Much later (1994) a Mexican theoretical physicist, Miguel Alcubierre, was inspired by Trek (including Next Gen), and proposed a system that seems to fake the universe out.

It does so by shrinking space in front of the ship, and expanding it behind the ship. So, locally, the ship never violates the prohibition on moving faster than light, but it manages to reach its destination faster by effectively making the distance to it shorter than you measured it from your inertial frame of reference.

One premise that might be false is that the speed of light in a vacuum is constant in all frames. But in that case, illumination in the ship would be weird.

"Inside the ship" is all one frame by the way. Locally, within the ship, lighting is fine. It is when you look out the window, when you look at things in a different inertial frame, that things get weird.
 

It seems to me that there are (at least) 3 ways of thinking about an episode of RPGing, or an approach to RPGing, as simulationist:

(1) The participants rely (and are able to rely) upon the mechanical system, without needing to inject their own concerns or judgemental opinions, to learn what happens in the fiction. Rolemaster, RuneQuest and GURPS are like this, or at least aspire to be.​
(2) The fiction, during play, is generated via a process that doesn't have regard for what anyone hopes it might be. This might require the application of heuristics to support extrapolation from what is already known or mechanically established, but they should be "neutral" ones. This approach won't use techniques like "fail forward" or the approach to deciphering strange runes that I described upthread in the context of MHRP play.​
(3) The players, during play, aim to receive the fiction from "outside" of themselves, rather than "inputting" into it (except by having the in-fiction causal consequences of their PCs' actions worked out). This approach does not similarly constrain the GM, who might - for instance - make decisions non-neutrally, eg, "for the good of the story". Many "event-based" modules will only work if this approach is adopted.​

I think that each approach is a special case of the approach(es) with a higher number than its own. That is, (2) is a special case of (3) - because it maintains the approach of (3) as far as players are concerned, but puts additional constrains on the GM. And then (1) is a special case of (2), as it aspires to drop all the non-mechanical heuristics and keep only the mechanics.
Taking that as right, then it must next be considered what the playful experiences of simulation are like?
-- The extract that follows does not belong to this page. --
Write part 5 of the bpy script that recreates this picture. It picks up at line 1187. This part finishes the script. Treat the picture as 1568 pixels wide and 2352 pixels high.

Immersion is very often cited: the feeling of being character and inhabiting world​
Noetic satisfaction is sometimes cited: the feeling of a validated and enhanced appreciation of subject​
Exploration is often cited: the feeling of discovery within the imagined world for its own sake​
Historicity is occasionally cited: the above, but tied to real world epochs and cultures​
Political investigation is infrequently cited: the above, but focused on societal problems​

Seeing as subject is central to simulative play, that choice supplies a third axis along which games can vary. A game that presents a mythic bronze age world wonderfully will do nothing to satisfy an interest in a midst-climate apocalypse society. Here, there are too many to list... unlimited, probably.
 

Well, it would be weird for characters to demonstrate, via the special relativity thought experiments, that it is impossible for your vessel to accelerate to light speed, while at the same time being on a vessel that (everyone authoring the fiction agrees) has accelerated to, and beyond, light speed.
Unless the advanced technology found a work around to the physics. Even now scientists are discovering things, and some are theorizing other things, that could challenge some of what we "know" about physics. Will it turn out that those things do change what we know? I have no idea. The articles are interesting to read, though.

Perhaps one day we will find a way around that limitation.